I like the real thing. It's sweet but not too much. It's "moist" but not greasy. It's good for a few days and makes THE BEST toast when it goes stale.
Gotta watch out for the right recipe. Even the pound-cake recipe in the Betty Crocker (2003 edition) cookbook isn't a pound cake. Many pound cake recipes just don't work. But people cook so little now that they don't recognize a fallen cake. They bring it to the potluck without any compunction and even brag about their cake.
A proper pound cake cake does not even have chemical leavening. Preheat the oven, grease/flour a pan, measure out the flour, chop nuts or fruit, get out a rubber spatula, put the baby in the play pen, etc. Then whip/beat the eggs into the creamed sugar and butter. The eggs and bubbles whipped into the batter are the leavening. Then fold in the flour quickly-like and pop it in the oven. When I say "quick", I mean 30 seconds from adding flour to closing the oven door.
Even so, I sometimes add a little baking powder. A little.
Pound cake with fresh-ground whole-whole wheat flour is---good. Some recipes need to be adapted but a good old-fashion pound cake is fine with real flour.
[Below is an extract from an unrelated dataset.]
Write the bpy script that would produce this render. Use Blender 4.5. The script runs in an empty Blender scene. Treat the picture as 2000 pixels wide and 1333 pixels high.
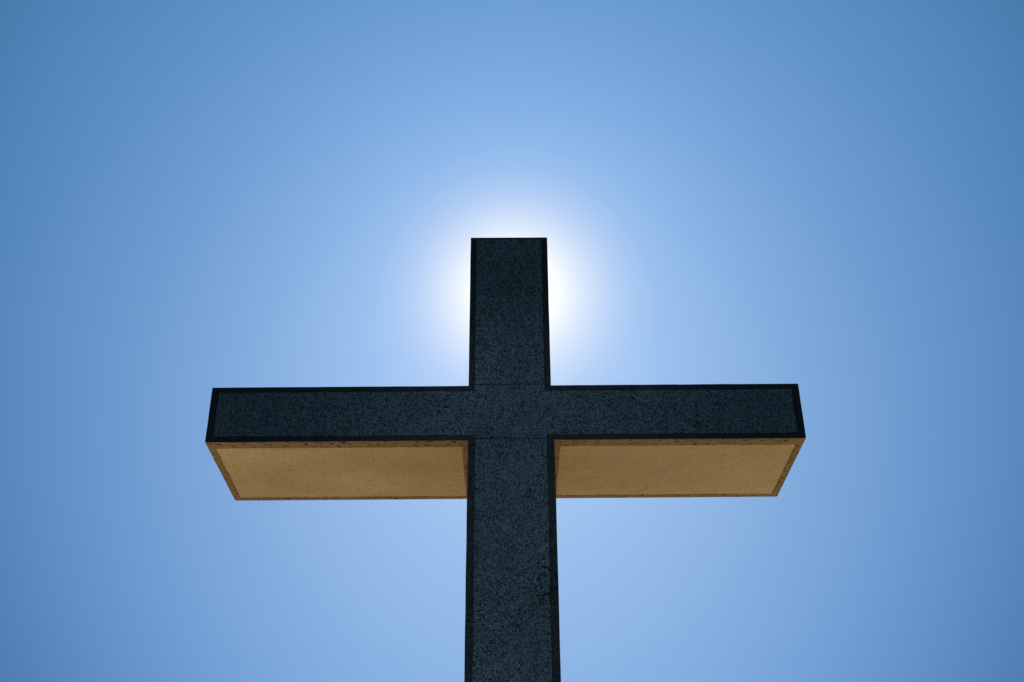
import bpy, bmesh, math, random
from mathutils import Vector, Matrix, noise
from mathutils.geometry import tessellate_polygon

random.seed(7)
sc = bpy.context.scene
C = sc.collection

# ---------------------------------------------------------------- camera
CAM_H = 1.60
yaw, pitch, roll = -0.01481, 0.53110, -0.00663
cy, sy, cp, sp = math.cos(yaw), math.sin(yaw), math.cos(pitch), math.sin(pitch)
fwd = Vector((sy * cp, cy * cp, sp))
rgt = Vector((cy, -sy, 0.0))
upv = rgt.cross(fwd)
cr, sr = math.cos(roll), math.sin(roll)
rgt, upv = rgt * cr + upv * sr, upv * cr - rgt * sr
cam = bpy.data.cameras.new('camera')
cam.sensor_width = 36.0
cam.lens = 2307.98 / 2000.0 * 36.0
cam.clip_start = 0.1
cam.clip_end = 20000.0
cam_ob = bpy.data.objects.new('camera', cam)
C.objects.link(cam_ob)
m = Matrix((rgt, upv, -fwd)).transposed().to_4x4()
m.translation = Vector((0.11219, -6.5, CAM_H))
cam_ob.matrix_world = m
sc.camera = cam_ob

# ---------------------------------------------------------------- sun + sky
SUN = Vector((-0.01043043, 0.84004764, 0.54241236)).normalized()
sun_el = math.asin(SUN.z)
sun_az = math.atan2(SUN.x, SUN.y)
lamp = bpy.data.lights.new('sun', 'SUN')
lamp.energy = 4.6
lamp.angle = math.radians(0.5)
lamp.color = (1.0, 0.95, 0.86)
lamp_ob = bpy.data.objects.new('sun', lamp)
lamp_ob.rotation_euler = SUN.to_track_quat('Z', 'Y').to_euler()
lamp_ob.location = (0, 40, 40)
C.objects.link(lamp_ob)

world = bpy.data.worlds.new('World')
sc.world = world
world.use_nodes = True
nt = world.node_tree
N, L = nt.nodes, nt.links
bg = N['Background']
bg.inputs['Strength'].default_value = 0.1


def math_node(op, a, b=None, clamp=False):
    n = N.new('ShaderNodeMath'); n.operation = op; n.use_clamp = clamp
    for i, v in enumerate((a, b)):
        if v is None: continue
        if isinstance(v, (int, float)): n.inputs[i].default_value = v
        else: L.new(v, n.inputs[i])
    return n.outputs[0]


sky = N.new('ShaderNodeTexSky')
sky.sky_type = 'NISHITA'
sky.sun_disc = False
sky.sun_elevation = sun_el
sky.sun_rotation = sun_az
sky.altitude = 3000
sky.air_density = 1.0
sky.dust_density = 5.0
sky.ozone_density = 3.0
tc = N.new('ShaderNodeTexCoord')
nrm = N.new('ShaderNodeVectorMath'); nrm.operation = 'NORMALIZE'
L.new(tc.outputs['Generated'], nrm.inputs[0])
dot = N.new('ShaderNodeVectorMath'); dot.operation = 'DOT_PRODUCT'
L.new(nrm.outputs[0], dot.inputs[0]); dot.inputs[1].default_value = SUN
sepd = N.new('ShaderNodeSeparateXYZ'); L.new(nrm.outputs[0], sepd.inputs[0])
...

Now, let's look on the internet. The recipe below gets some things right and other wrong. It's not a pound of flour. You always put cake (and all other raised items) in a pre-heated oven, not a cold one. This is because you want to set the bread/cake before the bubbles will pop or float out of the batter. Also, those tiny bubbles you beat into the cake will expand. If you want a particularly light cake, you have to steam the oven to prevent the top from crusting over in the first few minutes of baking. That's more of a bread issue (same with slashes on top of the loaf) but I suspect it applies to all baked items. Furthermore, I doubt that someone with a wood-fired stove/oven would ever start cold because stable oven temperatures are probably more easily achieved with coals.
http://hbs1991.wordpress.com/2012/02/17/old-fashioned-real-pound-cake/
Here's another recipe that's totally wrong. I'm not looking hard for these. They're in the first few pages of the Google. For starters, 3 C of sugar is not a pound, 4 C of flour is not a pound, and 1.75 C butter IT NOT A FREAKIN' POUND! COME ON people. The recipe also includes a full dose of baking powder (1 t/C) which isn't traditional and contributes to the taste. Also, the main part of the mixing should come before the flour is added, but this lady mixes it for 5 min after adding flour. She says it's delicious but I wonder. I've had cake that I mixed too long and it's not good. Maybe she hasn't had a proper pound cake lately and her taste has shifted a bit. That's OK but this isn't traditional pound cake.
http://cubbyholes.wordpress.com/2012/05/02/moms-old-fashioned-true-pound-cake/
Another recipe---too much sugar, substitution of chemically altered plant oil in place of butter. But only a small amount of chemical leavening is used and the directions are basically correct, though they do not bother trying to explain the important bits.
http://www.foodnetwork.com/recipes/paula-deen/mamas-pound-cake-recipe/index.html
Number Uno Google hit on pound cake (below) doesn't have any butter in the recipe. Too much sugar, not enough egg and includes milk.
http://allrecipes.com/recipe/old-fashioned-pound-cake-ii/
Another top-10 google hit (below) is totally off...
http://www.food.com/recipe/old-fashioned-lemon-pound-cake-457616
Well, I could go on and on, but I think the point has been made. These cakes may or may not work (as in, not fall) and they may be delicious but they're not pound cake.